The Devotion of Looking
A sweeping mid-career retrospective, Hail Holy Eyes reveals how Jigger Cruz transforms excess, rupture, and devotion into a singular visual language that resists clarity yet invites awe.
Words Randolf Maala-Resueño
Photos courtesy of The M
December 05, 2025
Walking into Hail Holy Eyes at the Metropolitan Museum of Manila is like stepping into the eye of a long-gathering storm. Jigger Cruz, now firmly in his mid-career stride, finally receives the expansive stage his unruly, tactile practice has always deserved.
The exhibition assembles more than a hundred works from 2007 to the present, transforming the Groundspace Galleries into a single, breathing organism of texture, color, rupture, and renewal.
A Storm of Surfaces
Cruz is often described through excess: the frosting-like impasto, the slashed silhouettes, the way his canvases seem to drip, curl, or combust. But seeing the works chronologically reveals an artist who has been, all along, refining a language of disruption. What once looked like pure bravado becomes, in hindsight, a sustained investigation into what paint can physically do.
Curator Norman Crisologo embraces this ethos, refusing to dilute it. His curatorial statement reads: “An avalanche of unanswered questions… sticks and stones on bare and wanting flesh.”
Rather than impose structure, Crisologo opts for immersion. Cruz’s paintings are allowed to swarm a viewer’s periphery until they function collectively—like a choir singing in dissonance, yet strangely unified.
Faith, Noise, and the Act of Seeing
The show’s title hints at Cruz’s long entanglement with faith and ritual. “Hail Holy Eyes” summons Catholic echoes without offering straightforward piety. Instead, Cruz frames seeing as confrontation. Beneath many works lie ghostly references to Western religious iconography over which the artist pours, smears, or burns new realities.

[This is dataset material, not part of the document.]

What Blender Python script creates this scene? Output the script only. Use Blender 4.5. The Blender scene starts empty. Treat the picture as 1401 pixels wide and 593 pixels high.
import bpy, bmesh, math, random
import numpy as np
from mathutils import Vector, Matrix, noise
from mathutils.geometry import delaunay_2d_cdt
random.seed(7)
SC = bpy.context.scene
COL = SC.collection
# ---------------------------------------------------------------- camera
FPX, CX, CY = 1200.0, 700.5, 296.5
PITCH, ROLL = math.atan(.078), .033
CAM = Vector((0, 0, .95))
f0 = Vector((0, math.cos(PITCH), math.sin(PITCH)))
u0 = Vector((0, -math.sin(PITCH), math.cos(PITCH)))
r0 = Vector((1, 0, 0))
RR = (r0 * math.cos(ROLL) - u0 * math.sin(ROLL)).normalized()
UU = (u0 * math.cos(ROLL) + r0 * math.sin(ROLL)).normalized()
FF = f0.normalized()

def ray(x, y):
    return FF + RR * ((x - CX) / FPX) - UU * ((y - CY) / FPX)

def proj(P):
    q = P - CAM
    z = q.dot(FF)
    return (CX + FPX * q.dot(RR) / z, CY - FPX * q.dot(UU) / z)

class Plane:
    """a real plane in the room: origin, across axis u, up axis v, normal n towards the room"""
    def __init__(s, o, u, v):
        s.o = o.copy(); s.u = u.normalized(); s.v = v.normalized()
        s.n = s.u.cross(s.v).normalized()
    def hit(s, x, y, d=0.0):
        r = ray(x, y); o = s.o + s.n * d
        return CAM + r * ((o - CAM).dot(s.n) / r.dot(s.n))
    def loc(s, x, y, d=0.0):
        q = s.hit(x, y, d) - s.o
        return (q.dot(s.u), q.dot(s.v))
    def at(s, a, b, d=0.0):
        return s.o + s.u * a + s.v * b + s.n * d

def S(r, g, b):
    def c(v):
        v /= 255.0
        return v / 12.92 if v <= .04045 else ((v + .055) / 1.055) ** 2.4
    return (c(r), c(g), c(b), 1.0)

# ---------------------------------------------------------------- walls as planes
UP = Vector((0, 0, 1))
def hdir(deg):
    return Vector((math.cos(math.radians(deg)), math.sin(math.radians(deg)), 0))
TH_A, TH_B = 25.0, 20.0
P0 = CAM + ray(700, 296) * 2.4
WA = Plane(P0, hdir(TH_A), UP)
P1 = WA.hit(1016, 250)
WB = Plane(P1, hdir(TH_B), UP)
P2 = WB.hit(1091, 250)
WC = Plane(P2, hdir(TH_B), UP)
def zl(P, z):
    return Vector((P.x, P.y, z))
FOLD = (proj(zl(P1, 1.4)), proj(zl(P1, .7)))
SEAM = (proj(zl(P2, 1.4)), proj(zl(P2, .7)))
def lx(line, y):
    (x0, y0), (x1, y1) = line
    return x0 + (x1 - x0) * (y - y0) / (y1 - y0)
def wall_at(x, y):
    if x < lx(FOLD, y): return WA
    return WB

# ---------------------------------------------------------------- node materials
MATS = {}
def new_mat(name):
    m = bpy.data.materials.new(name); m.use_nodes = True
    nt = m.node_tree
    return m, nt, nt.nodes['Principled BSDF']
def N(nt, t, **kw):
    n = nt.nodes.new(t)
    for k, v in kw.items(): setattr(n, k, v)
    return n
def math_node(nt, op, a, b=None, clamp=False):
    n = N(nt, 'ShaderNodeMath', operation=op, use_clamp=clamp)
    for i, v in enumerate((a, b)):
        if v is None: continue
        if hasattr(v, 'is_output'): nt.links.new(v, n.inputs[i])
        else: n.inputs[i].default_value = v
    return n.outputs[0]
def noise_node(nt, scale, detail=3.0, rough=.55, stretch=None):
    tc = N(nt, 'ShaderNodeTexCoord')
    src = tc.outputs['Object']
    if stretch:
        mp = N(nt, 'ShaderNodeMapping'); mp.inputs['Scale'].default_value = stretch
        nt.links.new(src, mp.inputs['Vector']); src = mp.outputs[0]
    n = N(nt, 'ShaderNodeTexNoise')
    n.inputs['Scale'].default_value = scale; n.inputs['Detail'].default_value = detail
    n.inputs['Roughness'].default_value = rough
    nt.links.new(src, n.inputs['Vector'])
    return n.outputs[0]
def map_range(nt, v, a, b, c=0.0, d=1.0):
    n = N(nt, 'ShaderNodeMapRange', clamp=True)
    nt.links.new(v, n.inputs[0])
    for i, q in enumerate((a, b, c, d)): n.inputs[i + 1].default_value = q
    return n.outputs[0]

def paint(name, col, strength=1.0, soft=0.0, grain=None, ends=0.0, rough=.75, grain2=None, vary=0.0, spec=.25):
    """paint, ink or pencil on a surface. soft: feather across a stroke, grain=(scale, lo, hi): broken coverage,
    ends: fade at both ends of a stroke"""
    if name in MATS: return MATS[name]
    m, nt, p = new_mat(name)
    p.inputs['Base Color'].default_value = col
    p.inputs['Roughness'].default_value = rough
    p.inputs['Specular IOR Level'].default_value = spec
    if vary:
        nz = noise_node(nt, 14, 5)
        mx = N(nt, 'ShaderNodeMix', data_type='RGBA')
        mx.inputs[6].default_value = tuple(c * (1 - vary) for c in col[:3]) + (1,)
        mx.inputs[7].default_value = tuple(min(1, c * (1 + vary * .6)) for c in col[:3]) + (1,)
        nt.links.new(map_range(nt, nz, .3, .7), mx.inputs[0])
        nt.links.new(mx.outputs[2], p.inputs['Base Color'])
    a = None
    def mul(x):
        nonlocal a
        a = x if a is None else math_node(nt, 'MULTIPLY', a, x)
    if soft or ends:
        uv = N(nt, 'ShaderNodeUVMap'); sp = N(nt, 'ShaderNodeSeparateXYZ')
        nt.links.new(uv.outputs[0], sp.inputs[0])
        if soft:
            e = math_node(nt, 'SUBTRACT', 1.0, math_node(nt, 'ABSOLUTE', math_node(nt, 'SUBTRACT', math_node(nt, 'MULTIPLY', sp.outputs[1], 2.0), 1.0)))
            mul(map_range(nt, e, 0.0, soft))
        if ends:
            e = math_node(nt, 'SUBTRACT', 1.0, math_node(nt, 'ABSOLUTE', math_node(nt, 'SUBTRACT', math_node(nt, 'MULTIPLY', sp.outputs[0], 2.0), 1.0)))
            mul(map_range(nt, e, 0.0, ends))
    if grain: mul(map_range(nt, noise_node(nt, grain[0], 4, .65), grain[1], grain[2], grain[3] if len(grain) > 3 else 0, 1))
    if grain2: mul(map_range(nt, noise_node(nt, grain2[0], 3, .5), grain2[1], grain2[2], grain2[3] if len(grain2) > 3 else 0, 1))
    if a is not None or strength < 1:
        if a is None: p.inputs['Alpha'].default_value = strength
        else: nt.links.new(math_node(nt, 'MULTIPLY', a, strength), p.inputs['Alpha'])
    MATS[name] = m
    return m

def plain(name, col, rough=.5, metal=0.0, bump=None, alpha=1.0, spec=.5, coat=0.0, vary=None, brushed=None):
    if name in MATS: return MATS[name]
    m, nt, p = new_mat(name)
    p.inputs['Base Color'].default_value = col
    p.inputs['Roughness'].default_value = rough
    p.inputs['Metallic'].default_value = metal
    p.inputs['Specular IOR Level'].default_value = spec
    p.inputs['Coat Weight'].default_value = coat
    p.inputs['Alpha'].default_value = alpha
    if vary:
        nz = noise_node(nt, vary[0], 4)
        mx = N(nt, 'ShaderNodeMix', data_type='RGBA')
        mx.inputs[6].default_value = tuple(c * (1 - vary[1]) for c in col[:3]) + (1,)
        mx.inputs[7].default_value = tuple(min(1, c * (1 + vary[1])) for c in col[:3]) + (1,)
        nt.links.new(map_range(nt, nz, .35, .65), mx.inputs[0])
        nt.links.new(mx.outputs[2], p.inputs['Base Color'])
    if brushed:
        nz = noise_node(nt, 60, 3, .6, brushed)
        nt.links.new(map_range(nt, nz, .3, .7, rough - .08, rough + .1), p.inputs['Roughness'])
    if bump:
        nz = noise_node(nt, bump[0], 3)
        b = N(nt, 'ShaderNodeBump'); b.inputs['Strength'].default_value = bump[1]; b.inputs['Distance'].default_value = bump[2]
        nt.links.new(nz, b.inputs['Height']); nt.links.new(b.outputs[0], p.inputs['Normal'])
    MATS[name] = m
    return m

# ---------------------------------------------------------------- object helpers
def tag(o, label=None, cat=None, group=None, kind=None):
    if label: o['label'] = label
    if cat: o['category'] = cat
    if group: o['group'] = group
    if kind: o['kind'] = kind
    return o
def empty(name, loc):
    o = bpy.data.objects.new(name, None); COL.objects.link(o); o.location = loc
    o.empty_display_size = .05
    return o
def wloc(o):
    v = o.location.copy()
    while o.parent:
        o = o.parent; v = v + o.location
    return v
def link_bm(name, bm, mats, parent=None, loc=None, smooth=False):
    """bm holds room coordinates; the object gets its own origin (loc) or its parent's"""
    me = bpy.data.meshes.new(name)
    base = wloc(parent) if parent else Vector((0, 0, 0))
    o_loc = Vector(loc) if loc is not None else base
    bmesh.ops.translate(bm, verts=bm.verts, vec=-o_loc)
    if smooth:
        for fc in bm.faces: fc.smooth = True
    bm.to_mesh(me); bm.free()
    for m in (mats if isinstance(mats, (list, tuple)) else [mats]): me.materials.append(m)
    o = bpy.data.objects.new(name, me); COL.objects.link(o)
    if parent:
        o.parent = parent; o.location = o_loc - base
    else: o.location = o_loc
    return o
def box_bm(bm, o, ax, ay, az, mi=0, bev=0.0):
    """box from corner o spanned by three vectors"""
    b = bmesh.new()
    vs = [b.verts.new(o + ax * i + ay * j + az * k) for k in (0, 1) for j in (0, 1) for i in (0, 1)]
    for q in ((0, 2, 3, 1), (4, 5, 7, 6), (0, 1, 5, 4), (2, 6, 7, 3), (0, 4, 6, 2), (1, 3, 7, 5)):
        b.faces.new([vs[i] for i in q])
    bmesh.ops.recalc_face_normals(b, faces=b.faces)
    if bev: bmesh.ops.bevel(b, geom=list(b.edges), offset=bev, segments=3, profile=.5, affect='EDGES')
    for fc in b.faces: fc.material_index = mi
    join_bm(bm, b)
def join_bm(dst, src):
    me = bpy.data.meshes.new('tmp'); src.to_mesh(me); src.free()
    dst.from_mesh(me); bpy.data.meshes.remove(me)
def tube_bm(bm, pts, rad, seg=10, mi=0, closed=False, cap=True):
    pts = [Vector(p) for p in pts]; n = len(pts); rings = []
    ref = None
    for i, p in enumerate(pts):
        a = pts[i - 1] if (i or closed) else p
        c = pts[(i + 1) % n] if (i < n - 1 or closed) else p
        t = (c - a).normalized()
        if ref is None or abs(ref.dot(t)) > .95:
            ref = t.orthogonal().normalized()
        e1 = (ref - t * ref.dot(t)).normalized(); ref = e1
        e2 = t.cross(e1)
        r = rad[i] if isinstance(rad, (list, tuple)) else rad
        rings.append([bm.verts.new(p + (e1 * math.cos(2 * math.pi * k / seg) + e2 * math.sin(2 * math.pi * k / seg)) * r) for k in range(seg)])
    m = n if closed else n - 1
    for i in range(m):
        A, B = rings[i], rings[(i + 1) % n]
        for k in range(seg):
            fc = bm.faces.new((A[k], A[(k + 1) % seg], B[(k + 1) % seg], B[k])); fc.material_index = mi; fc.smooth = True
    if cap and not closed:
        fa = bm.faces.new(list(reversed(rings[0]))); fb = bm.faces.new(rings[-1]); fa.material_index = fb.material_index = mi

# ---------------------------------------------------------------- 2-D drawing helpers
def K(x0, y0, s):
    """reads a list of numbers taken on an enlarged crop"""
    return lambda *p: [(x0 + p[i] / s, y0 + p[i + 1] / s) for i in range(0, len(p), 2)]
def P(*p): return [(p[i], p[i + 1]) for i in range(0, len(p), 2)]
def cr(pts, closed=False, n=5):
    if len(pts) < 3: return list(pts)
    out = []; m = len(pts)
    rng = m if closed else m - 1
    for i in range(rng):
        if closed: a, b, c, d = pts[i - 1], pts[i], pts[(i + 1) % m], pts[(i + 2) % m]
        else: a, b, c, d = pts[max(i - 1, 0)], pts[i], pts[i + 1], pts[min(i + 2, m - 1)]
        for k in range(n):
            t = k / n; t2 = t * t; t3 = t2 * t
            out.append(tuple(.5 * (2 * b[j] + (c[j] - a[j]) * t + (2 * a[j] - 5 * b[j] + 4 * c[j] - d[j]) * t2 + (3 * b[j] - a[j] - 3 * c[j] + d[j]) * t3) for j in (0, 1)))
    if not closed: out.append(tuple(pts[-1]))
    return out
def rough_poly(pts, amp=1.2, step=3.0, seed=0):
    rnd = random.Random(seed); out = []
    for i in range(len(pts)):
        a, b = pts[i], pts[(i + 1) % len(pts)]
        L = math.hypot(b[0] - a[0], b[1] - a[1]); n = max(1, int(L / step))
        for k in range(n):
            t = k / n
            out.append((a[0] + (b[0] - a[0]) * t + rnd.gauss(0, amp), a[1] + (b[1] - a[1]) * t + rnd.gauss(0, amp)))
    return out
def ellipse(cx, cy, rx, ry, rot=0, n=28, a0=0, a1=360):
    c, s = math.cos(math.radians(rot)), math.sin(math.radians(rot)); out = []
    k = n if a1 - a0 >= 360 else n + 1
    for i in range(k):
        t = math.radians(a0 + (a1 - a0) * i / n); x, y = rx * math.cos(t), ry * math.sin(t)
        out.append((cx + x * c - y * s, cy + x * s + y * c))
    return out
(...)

This is also the moment where Cruz’s color-blindness becomes a quiet revelation. His sense of color comes not from chromatic rules but from temperature, weight, and material instinct. In his recent pieces, impasto becomes architectural, almost sculptural, casting shadows that extend the painting into the room.
It’s as if the works themselves are trying to step out of their frames.
A Devotion to Excess
What rises from Hail Holy Eyes is chaos yet committed, where Cruz walks the line between beauty and disorder. But here, these forces coexist with surprising tenderness. When encountered en masse, the works reveal their own kind of liturgy—repetitive, searching, reverent.
By the time a viewer reaches the final gallery, the excess begins to read like devotion. To look closely at a Jigger Cruz painting is to participate in its making: to witness destruction as both action and offering. Hail Holy Eyes becomes a plea for clarity—an invitation to surrender to the sublime in rupture.
Hail Holy Eyes is on view at Metropolitan Museum of Manila’s North & South Galleries at BGC, Taguig. Opens Nov. 19 2025 until Mar. 1 2026.